Klarinet Archive - Posting 000407.txt from 1995/03

From: Kerry Roebuck <roeb7610@-----.CA>
Subj: English terms vs Italian terms
Date: Tue, 14 Mar 1995 15:15:28 -0500

Italian terms have lasted throughout the ages and have been universally
accepted, even by the Germans. It has become an active part of our
teachings and learnings to date. Most of the terms deal with affecting
emotion and sound, like allegro (happy), forte (loud), etc.. Some that
deal with sound also deal with physical elements like con sordini (with
mute), arco (with the bow) , etc..

My point is that the main method used by composers of reaching the
performer is by way of terms.

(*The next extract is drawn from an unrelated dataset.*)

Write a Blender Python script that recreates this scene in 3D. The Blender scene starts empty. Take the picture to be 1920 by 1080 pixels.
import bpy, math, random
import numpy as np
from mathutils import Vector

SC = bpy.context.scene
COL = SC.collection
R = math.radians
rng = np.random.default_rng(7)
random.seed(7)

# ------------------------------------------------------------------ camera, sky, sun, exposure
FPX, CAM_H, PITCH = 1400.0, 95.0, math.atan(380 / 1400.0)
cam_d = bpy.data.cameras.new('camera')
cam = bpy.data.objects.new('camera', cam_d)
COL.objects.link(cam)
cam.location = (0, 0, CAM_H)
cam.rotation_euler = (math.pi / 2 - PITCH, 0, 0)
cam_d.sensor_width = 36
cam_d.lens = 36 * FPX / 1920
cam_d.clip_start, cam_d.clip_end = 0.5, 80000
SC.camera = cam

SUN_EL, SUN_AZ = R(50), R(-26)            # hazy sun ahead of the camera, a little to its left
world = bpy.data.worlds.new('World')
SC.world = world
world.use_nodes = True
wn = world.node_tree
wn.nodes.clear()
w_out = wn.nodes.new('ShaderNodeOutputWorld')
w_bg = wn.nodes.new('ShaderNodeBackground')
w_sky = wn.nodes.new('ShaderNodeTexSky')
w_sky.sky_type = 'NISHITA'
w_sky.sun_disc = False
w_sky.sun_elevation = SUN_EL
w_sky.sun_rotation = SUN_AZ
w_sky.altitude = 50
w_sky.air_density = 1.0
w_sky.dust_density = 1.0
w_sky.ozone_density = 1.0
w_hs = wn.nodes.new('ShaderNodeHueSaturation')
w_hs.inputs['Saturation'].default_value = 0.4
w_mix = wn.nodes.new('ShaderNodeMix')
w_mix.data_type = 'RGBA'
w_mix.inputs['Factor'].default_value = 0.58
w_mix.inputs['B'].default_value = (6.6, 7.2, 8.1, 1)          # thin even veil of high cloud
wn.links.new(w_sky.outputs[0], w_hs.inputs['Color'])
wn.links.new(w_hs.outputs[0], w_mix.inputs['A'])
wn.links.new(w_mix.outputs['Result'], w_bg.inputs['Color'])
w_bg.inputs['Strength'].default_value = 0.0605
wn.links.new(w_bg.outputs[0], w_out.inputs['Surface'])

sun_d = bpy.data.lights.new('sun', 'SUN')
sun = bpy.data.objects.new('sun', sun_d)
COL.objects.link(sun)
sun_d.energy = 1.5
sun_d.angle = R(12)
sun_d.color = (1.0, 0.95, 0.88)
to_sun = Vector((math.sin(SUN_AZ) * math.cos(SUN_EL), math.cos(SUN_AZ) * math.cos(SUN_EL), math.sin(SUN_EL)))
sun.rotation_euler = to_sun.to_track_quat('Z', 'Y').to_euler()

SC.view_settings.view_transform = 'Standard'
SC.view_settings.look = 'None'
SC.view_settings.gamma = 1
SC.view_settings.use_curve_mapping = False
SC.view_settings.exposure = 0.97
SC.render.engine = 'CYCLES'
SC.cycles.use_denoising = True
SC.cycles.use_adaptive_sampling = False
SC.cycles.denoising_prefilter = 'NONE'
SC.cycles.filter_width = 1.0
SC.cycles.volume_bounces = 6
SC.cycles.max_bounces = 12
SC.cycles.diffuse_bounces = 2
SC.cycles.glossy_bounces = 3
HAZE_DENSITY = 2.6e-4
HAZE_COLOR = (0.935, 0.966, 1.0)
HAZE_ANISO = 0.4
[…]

I do not have a solution, but I do believe
that advancements in instruments since the 18th century have
surpassed the terms available to us. We as performers and composers
should create more terms to add to the list which apply more directly to
our own instruments. For us, clarinettists, words like dark, bright,
fuzzy, round, focussed, spread, sax-like, g and t trills, and others
should be standardized so that in 200 years from now, other players willl
be able to have guides by which they can have authentic performances of
music written in our time.

How? Well, I think an association like this (a clarinettists' network)
can produce a good skeleton of some descriptions of the terms, and send
them to Groves, Oxford, and Harvard, and begin the circulation of the new
words. Even Italian terms are sometimes ambiguous, but they are there,
and the performers can modify their meanings to suite themselves anyway.

Kerry Roebuck
Wilfrid Laurier University, Waterloo

Brown hills have melted into spring.